[Rows from a 3D scene dataset]
════════════════════
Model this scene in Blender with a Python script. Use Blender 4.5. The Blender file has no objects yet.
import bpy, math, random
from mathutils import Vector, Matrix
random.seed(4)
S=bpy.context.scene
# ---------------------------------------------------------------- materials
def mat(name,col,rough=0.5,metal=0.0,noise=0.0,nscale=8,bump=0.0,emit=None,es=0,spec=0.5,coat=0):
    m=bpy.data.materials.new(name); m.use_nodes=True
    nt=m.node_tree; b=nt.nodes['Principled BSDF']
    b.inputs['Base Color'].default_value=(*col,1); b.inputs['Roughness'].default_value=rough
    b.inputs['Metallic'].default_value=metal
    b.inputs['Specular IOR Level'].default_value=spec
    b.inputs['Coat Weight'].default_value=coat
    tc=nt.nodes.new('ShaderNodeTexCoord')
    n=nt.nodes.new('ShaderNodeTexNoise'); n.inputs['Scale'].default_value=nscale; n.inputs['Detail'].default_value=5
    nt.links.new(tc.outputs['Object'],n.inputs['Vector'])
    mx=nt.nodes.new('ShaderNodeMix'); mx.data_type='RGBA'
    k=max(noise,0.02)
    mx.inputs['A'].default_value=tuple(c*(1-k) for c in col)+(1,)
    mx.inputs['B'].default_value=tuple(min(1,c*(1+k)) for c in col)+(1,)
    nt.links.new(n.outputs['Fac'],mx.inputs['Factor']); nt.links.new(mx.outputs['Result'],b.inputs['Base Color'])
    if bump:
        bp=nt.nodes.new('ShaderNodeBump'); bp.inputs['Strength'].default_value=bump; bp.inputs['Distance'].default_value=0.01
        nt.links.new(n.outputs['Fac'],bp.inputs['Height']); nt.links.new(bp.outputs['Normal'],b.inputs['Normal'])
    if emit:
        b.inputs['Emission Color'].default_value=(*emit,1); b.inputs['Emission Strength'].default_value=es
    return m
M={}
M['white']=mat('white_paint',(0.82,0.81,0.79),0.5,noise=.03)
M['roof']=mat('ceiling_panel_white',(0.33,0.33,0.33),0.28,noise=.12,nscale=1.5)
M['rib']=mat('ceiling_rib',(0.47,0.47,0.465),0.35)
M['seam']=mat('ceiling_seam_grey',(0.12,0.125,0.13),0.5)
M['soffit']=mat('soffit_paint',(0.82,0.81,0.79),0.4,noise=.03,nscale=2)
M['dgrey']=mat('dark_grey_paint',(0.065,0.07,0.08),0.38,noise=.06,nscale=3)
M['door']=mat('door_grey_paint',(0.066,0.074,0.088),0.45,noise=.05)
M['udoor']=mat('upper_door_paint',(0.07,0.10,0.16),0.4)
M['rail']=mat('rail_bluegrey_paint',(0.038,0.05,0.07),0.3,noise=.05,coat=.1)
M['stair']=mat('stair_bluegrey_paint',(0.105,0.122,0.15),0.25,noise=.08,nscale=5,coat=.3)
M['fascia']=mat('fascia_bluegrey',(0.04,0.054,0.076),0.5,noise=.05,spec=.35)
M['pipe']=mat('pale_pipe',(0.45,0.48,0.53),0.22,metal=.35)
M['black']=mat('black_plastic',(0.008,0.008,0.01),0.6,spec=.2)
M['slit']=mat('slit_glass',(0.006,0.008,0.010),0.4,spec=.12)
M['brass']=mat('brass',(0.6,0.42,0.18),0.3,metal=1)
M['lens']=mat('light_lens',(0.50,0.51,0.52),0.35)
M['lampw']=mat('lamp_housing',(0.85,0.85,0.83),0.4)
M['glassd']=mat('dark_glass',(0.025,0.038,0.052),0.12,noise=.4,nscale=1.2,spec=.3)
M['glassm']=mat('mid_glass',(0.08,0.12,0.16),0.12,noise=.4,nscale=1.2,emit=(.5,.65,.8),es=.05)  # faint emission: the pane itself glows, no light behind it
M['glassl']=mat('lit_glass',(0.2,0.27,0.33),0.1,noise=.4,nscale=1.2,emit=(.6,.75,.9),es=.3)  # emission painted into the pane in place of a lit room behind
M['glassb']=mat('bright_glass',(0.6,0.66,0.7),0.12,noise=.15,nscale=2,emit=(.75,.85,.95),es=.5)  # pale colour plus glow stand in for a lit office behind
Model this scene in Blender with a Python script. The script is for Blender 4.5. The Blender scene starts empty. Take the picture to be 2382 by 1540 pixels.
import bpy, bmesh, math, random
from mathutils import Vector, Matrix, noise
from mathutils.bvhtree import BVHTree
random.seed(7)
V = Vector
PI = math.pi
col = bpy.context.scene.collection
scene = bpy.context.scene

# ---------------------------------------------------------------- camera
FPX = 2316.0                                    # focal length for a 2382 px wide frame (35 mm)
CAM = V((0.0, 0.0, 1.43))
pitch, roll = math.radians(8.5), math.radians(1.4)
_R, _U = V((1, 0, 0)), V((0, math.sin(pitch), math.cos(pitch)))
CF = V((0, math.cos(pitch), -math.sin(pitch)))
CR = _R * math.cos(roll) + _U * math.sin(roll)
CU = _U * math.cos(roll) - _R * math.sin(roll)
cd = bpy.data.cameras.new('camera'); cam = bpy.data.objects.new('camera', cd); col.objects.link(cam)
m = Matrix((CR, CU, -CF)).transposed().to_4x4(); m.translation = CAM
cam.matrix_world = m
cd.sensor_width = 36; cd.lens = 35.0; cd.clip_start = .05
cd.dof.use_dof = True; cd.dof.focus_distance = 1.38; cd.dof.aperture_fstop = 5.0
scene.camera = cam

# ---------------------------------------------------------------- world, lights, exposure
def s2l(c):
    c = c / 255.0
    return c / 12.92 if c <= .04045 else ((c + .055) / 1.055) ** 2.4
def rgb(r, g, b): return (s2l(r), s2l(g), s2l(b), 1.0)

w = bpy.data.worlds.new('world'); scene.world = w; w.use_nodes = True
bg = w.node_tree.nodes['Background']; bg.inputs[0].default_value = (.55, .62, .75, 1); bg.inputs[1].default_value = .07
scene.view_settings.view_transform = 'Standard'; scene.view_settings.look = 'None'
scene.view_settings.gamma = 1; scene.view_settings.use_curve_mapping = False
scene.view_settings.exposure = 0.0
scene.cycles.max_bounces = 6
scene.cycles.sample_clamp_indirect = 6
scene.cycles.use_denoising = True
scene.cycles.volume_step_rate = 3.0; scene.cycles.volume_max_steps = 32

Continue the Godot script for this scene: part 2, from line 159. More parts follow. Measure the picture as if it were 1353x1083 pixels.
════════════════════
■ WRITTEN INSTRUCTION ■
Restate every record exactly, leaving nothing out.

■ SOLUTION FOR THIS EXERCISE ■
Model this scene in Blender with a Python script. Use Blender 4.5. The Blender file has no objects yet.
import bpy, math, random
from mathutils import Vector, Matrix
random.seed(4)
S=bpy.context.scene
# ---------------------------------------------------------------- materials
def mat(name,col,rough=0.5,metal=0.0,noise=0.0,nscale=8,bump=0.0,emit=None,es=0,spec=0.5,coat=0):
    m=bpy.data.materials.new(name); m.use_nodes=True
    nt=m.node_tree; b=nt.nodes['Principled BSDF']
    b.inputs['Base Color'].default_value=(*col,1); b.inputs['Roughness'].default_value=rough
    b.inputs['Metallic'].default_value=metal
    b.inputs['Specular IOR Level'].default_value=spec
    b.inputs['Coat Weight'].default_value=coat
    tc=nt.nodes.new('ShaderNodeTexCoord')
    n=nt.nodes.new('ShaderNodeTexNoise'); n.inputs['Scale'].default_value=nscale; n.inputs['Detail'].default_value=5
    nt.links.new(tc.outputs['Object'],n.inputs['Vector'])
    mx=nt.nodes.new('ShaderNodeMix'); mx.data_type='RGBA'
    k=max(noise,0.02)
    mx.inputs['A'].default_value=tuple(c*(1-k) for c in col)+(1,)
    mx.inputs['B'].default_value=tuple(min(1,c*(1+k)) for c in col)+(1,)
    nt.links.new(n.outputs['Fac'],mx.inputs['Factor']); nt.links.new(mx.outputs['Result'],b.inputs['Base Color'])
    if bump:
        bp=nt.nodes.new('ShaderNodeBump'); bp.inputs['Strength'].default_value=bump; bp.inputs['Distance'].default_value=0.01
        nt.links.new(n.outputs['Fac'],bp.inputs['Height']); nt.links.new(bp.outputs['Normal'],b.inputs['Normal'])
    if emit:
        b.inputs['Emission Color'].default_value=(*emit,1); b.inputs['Emission Strength'].default_value=es
    return m
M={}
M['white']=mat('white_paint',(0.82,0.81,0.79),0.5,noise=.03)
M['roof']=mat('ceiling_panel_white',(0.33,0.33,0.33),0.28,noise=.12,nscale=1.5)
M['rib']=mat('ceiling_rib',(0.47,0.47,0.465),0.35)
M['seam']=mat('ceiling_seam_grey',(0.12,0.125,0.13),0.5)
M['soffit']=mat('soffit_paint',(0.82,0.81,0.79),0.4,noise=.03,nscale=2)
M['dgrey']=mat('dark_grey_paint',(0.065,0.07,0.08),0.38,noise=.06,nscale=3)
M['door']=mat('door_grey_paint',(0.066,0.074,0.088),0.45,noise=.05)
M['udoor']=mat('upper_door_paint',(0.07,0.10,0.16),0.4)
M['rail']=mat('rail_bluegrey_paint',(0.038,0.05,0.07),0.3,noise=.05,coat=.1)
M['stair']=mat('stair_bluegrey_paint',(0.105,0.122,0.15),0.25,noise=.08,nscale=5,coat=.3)
M['fascia']=mat('fascia_bluegrey',(0.04,0.054,0.076),0.5,noise=.05,spec=.35)
M['pipe']=mat('pale_pipe',(0.45,0.48,0.53),0.22,metal=.35)
M['black']=mat('black_plastic',(0.008,0.008,0.01),0.6,spec=.2)
M['slit']=mat('slit_glass',(0.006,0.008,0.010),0.4,spec=.12)
M['brass']=mat('brass',(0.6,0.42,0.18),0.3,metal=1)
M['lens']=mat('light_lens',(0.50,0.51,0.52),0.35)
M['lampw']=mat('lamp_housing',(0.85,0.85,0.83),0.4)
M['glassd']=mat('dark_glass',(0.025,0.038,0.052),0.12,noise=.4,nscale=1.2,spec=.3)
M['glassm']=mat('mid_glass',(0.08,0.12,0.16),0.12,noise=.4,nscale=1.2,emit=(.5,.65,.8),es=.05)  # faint emission: the pane itself glows, no light behind it
M['glassl']=mat('lit_glass',(0.2,0.27,0.33),0.1,noise=.4,nscale=1.2,emit=(.6,.75,.9),es=.3)  # emission painted into the pane in place of a lit room behind
M['glassb']=mat('bright_glass',(0.6,0.66,0.7),0.12,noise=.15,nscale=2,emit=(.75,.85,.95),es=.5)  # pale colour plus glow stand in for a lit office behind
Model this scene in Blender with a Python script. The script is for Blender 4.5. The Blender scene starts empty. Take the picture to be 2382 by 1540 pixels.
import bpy, bmesh, math, random
from mathutils import Vector, Matrix, noise
from mathutils.bvhtree import BVHTree
random.seed(7)
V = Vector
PI = math.pi
col = bpy.context.scene.collection
scene = bpy.context.scene

# ---------------------------------------------------------------- camera
FPX = 2316.0                                    # focal length for a 2382 px wide frame (35 mm)
CAM = V((0.0, 0.0, 1.43))
pitch, roll = math.radians(8.5), math.radians(1.4)
_R, _U = V((1, 0, 0)), V((0, math.sin(pitch), math.cos(pitch)))
CF = V((0, math.cos(pitch), -math.sin(pitch)))
CR = _R * math.cos(roll) + _U * math.sin(roll)
CU = _U * math.cos(roll) - _R * math.sin(roll)
cd = bpy.data.cameras.new('camera'); cam = bpy.data.objects.new('camera', cd); col.objects.link(cam)
m = Matrix((CR, CU, -CF)).transposed().to_4x4(); m.translation = CAM
cam.matrix_world = m
cd.sensor_width = 36; cd.lens = 35.0; cd.clip_start = .05
cd.dof.use_dof = True; cd.dof.focus_distance = 1.38; cd.dof.aperture_fstop = 5.0
scene.camera = cam

# ---------------------------------------------------------------- world, lights, exposure
def s2l(c):
    c = c / 255.0
    return c / 12.92 if c <= .04045 else ((c + .055) / 1.055) ** 2.4
def rgb(r, g, b): return (s2l(r), s2l(g), s2l(b), 1.0)

w = bpy.data.worlds.new('world'); scene.world = w; w.use_nodes = True
bg = w.node_tree.nodes['Background']; bg.inputs[0].default_value = (.55, .62, .75, 1); bg.inputs[1].default_value = .07
scene.view_settings.view_transform = 'Standard'; scene.view_settings.look = 'None'
scene.view_settings.gamma = 1; scene.view_settings.use_curve_mapping = False
scene.view_settings.exposure = 0.0
scene.cycles.max_bounces = 6
scene.cycles.sample_clamp_indirect = 6
scene.cycles.use_denoising = True
scene.cycles.volume_step_rate = 3.0; scene.cycles.volume_max_steps = 32

Continue the Godot script for this scene: part 2, from line 159. More parts follow. Measure the picture as if it were 1353x1083 pixels.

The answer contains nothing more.